HERMANTIN: We need to be part of the solution. Because if you're not around the table, what are you, the meal. We don't want to be nobody's meal.

WEIR: This puts her at odds with Marleine. But they are just a sample of how a slow-motion disaster is dividing neighbors. How climate is giving new meaning to the old saying, real estate is all about location, location, and elevation.

(END VIDEOTAPE)

TAPPER: And Bill Weir joins me in studio right now. Bill, do the people in power down there, do they see this as climate gentrification?

WEIR: Well, it's tricky, because they can't admit that they would lose to the sea eventually. You know, all of the real estate tax pay is based in development and growth. So the mayor is saying, we're going to manage it.

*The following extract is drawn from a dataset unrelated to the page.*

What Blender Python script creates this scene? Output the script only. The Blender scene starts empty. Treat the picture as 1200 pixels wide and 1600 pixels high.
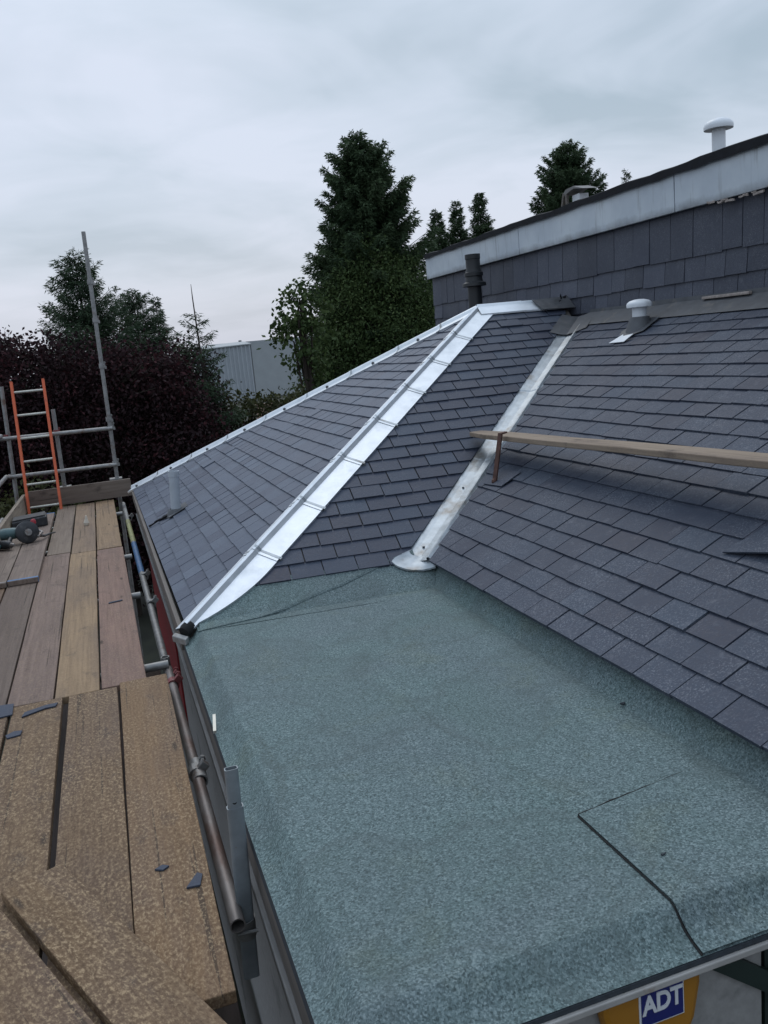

He's one of the rare Republicans who passionately agrees it exists and we should be mitigating it but thinks we can get out ahead of it and making Miami instead of the most vulnerable, the most sort of resolute, adaptable city.

TAPPER: And you go all over the country. Have you seen this elsewhere?

WEIR: No. They're leading the way. Florida, South Florida, California, and Alaska, where it was hotter in Anchorage than Key West on the Fourth of July, it's a non-partisan issue there.